Geçen gün bir video çıktı karşıma. Genç, eğitim sisteminden yakınıyordu ama zihnimde böyle yer etmesinin nedeni sonunda kurduğu cümleydi. Kuramıyoruz abi, hayal kuramıyoruz…
Öncelikle herkese merhaba. Belki biliyorsunuzdur, ben çok düz yazı yazmam. Belki de ne kadar yazarsam yazayım kendimi anlatamayacağımı, anlatsam dahi bir şeyi değiştirmeyeceğini düşünmemdendir. Ama bunları yazmazsam olmaz.
Geçen gün bir video çıktı karşıma. Her gün gördüklerimden biri, sokak röportajlarından biriydi. Genç, eğitim sisteminden yakınıyordu ama zihnimde böyle yer etmesinin nedeni sonunda kurduğu cümleydi. Kuramıyoruz abi, hayal kuramıyoruz…
Ümitsizliği daha iyi ne anlatabilir. Ne gelirse ona gideceğim diyor çocuk. Neden? Çünkü umudu yok. Umudu olmayan biri nasıl hayal kurabilir? Hayali olmayan biri ne bekleyebilir gelecekten.
Hani geçen yazımda söylemiştim. Gelecek belirsiz bir karadelik ama bizi yutmadan çıkabiliriz demiştim. Çıkamıyoruz. Sıkıştık kaldık. Kimisi günlük koşuşturmasından unutuyor ya da görmezden geliyor. Kimisi eski şarkılara, eski günlere hatta daha doğmadığı kadar eskiye özlem duyuyor. Sanki daha iyiymiş gibi geliyor. Hani bu çağa doğmasaydım da, dinozorların sırtından kaysaydım, ilk insan olsaydım ne bileyim bu çağa doğmasaydım. Burada başlamasaydı diyorsun, burası değilse neresi? Gitsen zaten gidemiyorsun ama gidebilsen bile gidemezsin gibi. Kimisi hayalsizliğin umutsuzluğunda boğuluyor, kimisi unutmak için kurduğu hayallerle gerçekten kopuyor.
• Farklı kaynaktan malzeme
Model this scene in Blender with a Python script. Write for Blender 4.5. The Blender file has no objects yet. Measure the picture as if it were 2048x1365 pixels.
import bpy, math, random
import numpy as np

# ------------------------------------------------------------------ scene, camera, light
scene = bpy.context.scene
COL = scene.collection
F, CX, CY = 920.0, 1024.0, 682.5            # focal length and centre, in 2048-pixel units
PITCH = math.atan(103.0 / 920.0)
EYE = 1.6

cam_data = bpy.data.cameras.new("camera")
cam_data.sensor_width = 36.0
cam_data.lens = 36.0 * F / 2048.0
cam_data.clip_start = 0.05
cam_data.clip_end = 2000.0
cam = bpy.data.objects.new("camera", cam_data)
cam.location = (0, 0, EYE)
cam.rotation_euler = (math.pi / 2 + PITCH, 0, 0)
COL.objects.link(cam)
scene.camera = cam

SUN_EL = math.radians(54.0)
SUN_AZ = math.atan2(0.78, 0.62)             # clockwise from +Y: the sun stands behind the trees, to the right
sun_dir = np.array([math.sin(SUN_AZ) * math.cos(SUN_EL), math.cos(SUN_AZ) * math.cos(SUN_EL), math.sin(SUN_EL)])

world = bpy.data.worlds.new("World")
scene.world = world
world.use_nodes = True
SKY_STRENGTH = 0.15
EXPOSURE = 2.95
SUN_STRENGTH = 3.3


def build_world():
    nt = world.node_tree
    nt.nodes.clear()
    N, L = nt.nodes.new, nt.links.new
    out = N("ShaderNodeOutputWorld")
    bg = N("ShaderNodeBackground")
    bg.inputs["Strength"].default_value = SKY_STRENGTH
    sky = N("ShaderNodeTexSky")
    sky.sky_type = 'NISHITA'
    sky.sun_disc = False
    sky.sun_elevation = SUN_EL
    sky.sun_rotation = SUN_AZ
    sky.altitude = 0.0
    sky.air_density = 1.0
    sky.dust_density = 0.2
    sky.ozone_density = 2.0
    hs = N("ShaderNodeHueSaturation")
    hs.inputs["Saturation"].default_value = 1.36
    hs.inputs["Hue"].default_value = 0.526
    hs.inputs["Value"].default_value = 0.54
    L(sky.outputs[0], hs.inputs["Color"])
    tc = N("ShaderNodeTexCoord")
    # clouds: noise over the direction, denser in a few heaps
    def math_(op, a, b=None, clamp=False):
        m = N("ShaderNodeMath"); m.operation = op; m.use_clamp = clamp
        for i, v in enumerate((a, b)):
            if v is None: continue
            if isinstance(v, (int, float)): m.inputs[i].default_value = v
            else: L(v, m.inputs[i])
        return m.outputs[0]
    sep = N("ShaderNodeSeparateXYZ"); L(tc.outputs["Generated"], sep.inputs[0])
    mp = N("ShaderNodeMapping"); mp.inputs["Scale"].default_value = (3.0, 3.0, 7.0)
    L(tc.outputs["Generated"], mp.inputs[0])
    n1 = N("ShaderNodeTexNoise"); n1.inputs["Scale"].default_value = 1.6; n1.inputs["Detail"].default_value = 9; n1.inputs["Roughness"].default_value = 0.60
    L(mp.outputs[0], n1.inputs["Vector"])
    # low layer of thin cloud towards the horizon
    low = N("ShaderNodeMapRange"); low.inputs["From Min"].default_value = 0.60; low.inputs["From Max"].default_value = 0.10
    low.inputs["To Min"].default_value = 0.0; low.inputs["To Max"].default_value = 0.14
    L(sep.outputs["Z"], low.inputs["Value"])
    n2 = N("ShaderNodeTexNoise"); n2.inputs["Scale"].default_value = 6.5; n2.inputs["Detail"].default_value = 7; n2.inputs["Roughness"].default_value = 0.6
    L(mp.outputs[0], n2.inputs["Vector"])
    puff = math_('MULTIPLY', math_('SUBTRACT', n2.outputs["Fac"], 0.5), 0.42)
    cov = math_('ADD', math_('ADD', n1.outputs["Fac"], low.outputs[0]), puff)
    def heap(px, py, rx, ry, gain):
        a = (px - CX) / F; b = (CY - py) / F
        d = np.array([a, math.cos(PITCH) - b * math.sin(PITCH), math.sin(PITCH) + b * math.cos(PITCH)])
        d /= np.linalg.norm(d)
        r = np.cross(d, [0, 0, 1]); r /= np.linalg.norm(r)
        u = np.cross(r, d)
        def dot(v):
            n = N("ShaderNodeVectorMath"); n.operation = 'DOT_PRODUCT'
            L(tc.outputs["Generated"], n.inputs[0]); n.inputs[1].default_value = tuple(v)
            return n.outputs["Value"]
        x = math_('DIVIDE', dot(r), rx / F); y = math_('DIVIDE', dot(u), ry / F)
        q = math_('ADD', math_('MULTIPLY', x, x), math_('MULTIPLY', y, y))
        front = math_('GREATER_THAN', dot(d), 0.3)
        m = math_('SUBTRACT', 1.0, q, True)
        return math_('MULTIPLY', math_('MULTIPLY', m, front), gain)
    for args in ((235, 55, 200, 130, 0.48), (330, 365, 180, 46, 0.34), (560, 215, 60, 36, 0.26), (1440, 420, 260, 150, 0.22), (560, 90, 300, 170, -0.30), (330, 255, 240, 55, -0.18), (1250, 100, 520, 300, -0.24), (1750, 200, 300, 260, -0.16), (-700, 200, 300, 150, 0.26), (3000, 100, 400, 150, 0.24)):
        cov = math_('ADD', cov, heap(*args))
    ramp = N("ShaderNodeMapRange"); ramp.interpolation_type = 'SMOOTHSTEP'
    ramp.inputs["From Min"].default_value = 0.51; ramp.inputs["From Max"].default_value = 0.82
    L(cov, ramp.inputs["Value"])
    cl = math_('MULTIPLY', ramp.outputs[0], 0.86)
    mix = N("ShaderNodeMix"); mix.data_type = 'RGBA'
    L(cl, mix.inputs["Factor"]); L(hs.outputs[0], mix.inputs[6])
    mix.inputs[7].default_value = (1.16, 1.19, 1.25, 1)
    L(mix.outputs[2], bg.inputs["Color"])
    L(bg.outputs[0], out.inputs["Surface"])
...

Her Gençlik Bayramında gençler bizim geleceğimiz deyip onların geleceğini karartamazsınız. Böyle ikiyüzlü olamazsınız. Onlar için hiçbir şey yapmadan bir de üstüne sürekli suçlar tonda konuşurken size ne saygılı ne de sevgi dolu davranmalarını bekleyebilirsiniz. Saygı karşılıklıdır ve yaşa ya da mevkiye bağlı değildir.
Her 23 Nisan‘da çocuklar bizim geleceğimiz deyip süslü sözler söyleyip, Elmalı Davasında üç maymunu oynayamazsınız. Yalnızca göstermelik yaşayamazsınız, hayır. Hayır. Bugüne kadar güzel rol yapmışsınız ama bu son perde. Bitiverecek iki satır sonra yazılı şeyler.
Kuramıyoruz. Geleceğe dair bütün umutlarımızı tüketiyorsunuz. Ve gençliği bitirmek kendini bitirmek demektir. Gençlere yanından geçip gittiğiniz bir süs eşyası gibi davranamazsınız. Camdan olsa bile ruhlar, kırılınca kıranı keser. Bilirsiniz.
Lütfen artık kendi zamanınızdan bahsetmeyin.
Siz, sizin zamanınızda seçiminizi yaptınız. Ölmeye yattınız.
Artık bizim zamanımız. Bütün bu umutsuzluğun karanlığından sıyrılıp yaşamaya kalkacağız.